::: RECORDS FOR THIS TASK :::

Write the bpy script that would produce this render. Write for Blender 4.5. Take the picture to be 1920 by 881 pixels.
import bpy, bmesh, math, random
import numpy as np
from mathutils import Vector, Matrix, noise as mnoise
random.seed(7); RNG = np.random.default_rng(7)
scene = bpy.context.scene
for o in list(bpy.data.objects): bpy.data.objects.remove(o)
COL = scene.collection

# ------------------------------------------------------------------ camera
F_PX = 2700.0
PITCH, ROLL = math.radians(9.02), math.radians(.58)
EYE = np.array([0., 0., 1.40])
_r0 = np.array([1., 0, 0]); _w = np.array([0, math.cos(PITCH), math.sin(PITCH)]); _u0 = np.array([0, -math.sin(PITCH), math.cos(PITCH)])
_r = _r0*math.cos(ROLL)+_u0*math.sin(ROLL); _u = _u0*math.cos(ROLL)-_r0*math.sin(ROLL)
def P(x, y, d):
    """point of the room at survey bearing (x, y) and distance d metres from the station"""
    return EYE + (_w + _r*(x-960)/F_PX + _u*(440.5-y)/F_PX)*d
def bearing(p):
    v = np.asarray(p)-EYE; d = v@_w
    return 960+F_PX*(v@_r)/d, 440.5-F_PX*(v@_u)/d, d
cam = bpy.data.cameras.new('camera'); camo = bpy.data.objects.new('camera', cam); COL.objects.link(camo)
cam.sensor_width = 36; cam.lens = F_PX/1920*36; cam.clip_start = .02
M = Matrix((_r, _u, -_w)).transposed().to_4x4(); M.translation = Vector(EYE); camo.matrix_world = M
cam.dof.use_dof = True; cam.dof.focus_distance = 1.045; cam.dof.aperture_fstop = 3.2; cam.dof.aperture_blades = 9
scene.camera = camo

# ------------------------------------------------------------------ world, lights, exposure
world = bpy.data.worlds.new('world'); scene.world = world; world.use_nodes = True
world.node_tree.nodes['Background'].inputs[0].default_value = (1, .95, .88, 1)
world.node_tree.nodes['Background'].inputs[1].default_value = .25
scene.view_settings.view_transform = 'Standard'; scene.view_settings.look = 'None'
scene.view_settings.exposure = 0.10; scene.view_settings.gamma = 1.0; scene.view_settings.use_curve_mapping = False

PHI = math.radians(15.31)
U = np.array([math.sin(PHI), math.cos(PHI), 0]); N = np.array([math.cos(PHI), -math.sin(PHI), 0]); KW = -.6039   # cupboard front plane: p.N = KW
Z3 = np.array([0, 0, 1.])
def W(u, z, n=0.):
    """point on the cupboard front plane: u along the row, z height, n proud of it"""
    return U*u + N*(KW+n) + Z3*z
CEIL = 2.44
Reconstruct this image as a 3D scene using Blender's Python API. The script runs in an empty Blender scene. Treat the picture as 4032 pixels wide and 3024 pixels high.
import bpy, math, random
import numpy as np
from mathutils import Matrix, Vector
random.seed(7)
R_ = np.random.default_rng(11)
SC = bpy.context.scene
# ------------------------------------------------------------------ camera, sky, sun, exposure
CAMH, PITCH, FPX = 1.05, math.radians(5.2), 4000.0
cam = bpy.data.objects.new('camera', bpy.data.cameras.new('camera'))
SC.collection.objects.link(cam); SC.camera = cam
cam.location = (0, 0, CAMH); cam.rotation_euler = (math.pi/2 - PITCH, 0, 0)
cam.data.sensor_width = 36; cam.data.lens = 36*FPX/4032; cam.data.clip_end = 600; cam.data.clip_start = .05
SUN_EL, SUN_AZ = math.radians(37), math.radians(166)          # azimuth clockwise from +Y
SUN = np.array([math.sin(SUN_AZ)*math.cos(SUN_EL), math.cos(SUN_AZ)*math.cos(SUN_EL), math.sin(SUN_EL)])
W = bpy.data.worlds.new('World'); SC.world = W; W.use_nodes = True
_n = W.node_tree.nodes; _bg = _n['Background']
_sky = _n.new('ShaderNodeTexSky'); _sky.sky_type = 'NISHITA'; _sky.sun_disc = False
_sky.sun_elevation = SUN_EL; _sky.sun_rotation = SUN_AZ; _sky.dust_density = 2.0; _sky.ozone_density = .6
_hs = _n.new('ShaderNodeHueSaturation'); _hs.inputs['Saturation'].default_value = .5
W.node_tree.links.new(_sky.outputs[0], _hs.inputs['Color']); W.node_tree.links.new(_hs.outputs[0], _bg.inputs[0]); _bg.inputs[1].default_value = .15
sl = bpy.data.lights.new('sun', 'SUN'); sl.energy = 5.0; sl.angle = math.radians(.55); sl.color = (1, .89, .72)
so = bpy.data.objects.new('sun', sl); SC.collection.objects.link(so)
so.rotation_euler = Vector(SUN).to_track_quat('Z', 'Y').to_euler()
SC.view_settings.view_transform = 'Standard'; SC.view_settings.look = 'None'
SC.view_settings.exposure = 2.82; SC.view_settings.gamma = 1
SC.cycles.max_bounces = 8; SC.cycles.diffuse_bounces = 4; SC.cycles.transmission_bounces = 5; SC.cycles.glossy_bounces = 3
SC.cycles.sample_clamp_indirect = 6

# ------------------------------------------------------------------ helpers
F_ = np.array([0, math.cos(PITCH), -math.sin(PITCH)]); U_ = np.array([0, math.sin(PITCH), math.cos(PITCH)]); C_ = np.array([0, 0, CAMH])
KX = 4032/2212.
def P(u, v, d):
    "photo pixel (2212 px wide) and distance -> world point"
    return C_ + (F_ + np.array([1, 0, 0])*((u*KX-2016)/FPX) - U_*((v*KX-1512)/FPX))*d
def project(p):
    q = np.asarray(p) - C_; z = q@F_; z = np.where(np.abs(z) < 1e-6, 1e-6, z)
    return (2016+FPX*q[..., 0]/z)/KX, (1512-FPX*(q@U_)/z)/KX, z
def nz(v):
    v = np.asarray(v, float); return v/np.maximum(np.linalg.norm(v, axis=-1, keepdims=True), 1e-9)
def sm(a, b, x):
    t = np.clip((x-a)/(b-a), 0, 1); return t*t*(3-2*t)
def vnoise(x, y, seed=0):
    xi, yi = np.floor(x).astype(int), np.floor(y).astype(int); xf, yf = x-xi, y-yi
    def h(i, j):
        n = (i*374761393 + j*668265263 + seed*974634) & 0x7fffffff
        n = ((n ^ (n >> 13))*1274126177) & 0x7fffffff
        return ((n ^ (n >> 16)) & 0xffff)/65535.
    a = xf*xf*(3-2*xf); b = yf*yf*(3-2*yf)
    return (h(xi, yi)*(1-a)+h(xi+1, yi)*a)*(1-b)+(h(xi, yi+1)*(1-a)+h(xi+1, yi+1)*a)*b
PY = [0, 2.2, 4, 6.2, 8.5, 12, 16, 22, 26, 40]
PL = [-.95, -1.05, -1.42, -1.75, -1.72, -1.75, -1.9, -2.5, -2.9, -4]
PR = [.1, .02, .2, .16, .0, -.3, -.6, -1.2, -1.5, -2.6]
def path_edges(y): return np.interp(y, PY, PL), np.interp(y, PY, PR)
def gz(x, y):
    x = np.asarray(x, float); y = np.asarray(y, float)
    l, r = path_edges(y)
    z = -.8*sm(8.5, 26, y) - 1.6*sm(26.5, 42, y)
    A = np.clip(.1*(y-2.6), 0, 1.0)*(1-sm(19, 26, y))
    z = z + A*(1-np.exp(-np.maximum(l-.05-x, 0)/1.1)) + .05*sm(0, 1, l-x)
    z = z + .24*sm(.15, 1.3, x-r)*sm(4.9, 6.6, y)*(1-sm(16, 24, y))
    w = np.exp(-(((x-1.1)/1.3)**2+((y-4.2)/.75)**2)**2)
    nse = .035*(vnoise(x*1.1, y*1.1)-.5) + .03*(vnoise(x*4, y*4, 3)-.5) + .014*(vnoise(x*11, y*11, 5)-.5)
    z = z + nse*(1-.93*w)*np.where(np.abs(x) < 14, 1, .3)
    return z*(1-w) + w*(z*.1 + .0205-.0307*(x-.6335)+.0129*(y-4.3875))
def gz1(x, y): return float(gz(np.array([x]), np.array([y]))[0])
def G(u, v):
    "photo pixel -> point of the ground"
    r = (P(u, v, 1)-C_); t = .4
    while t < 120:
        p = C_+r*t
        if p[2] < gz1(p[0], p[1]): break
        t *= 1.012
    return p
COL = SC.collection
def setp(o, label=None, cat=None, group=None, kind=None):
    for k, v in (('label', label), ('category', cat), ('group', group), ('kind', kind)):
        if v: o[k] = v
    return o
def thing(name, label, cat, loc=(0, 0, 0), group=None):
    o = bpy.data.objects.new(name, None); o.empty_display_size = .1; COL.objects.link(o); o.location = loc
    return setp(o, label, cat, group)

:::

◆ REQUIRED WORK: Copy the lines from the start of the data verbatim, stopping after the line containing "COL = scene.collection".

◆ TASK ANSWER:
Write the bpy script that would produce this render. Write for Blender 4.5. Take the picture to be 1920 by 881 pixels.
import bpy, bmesh, math, random
import numpy as np
from mathutils import Vector, Matrix, noise as mnoise
random.seed(7); RNG = np.random.default_rng(7)
scene = bpy.context.scene
for o in list(bpy.data.objects): bpy.data.objects.remove(o)
COL = scene.collection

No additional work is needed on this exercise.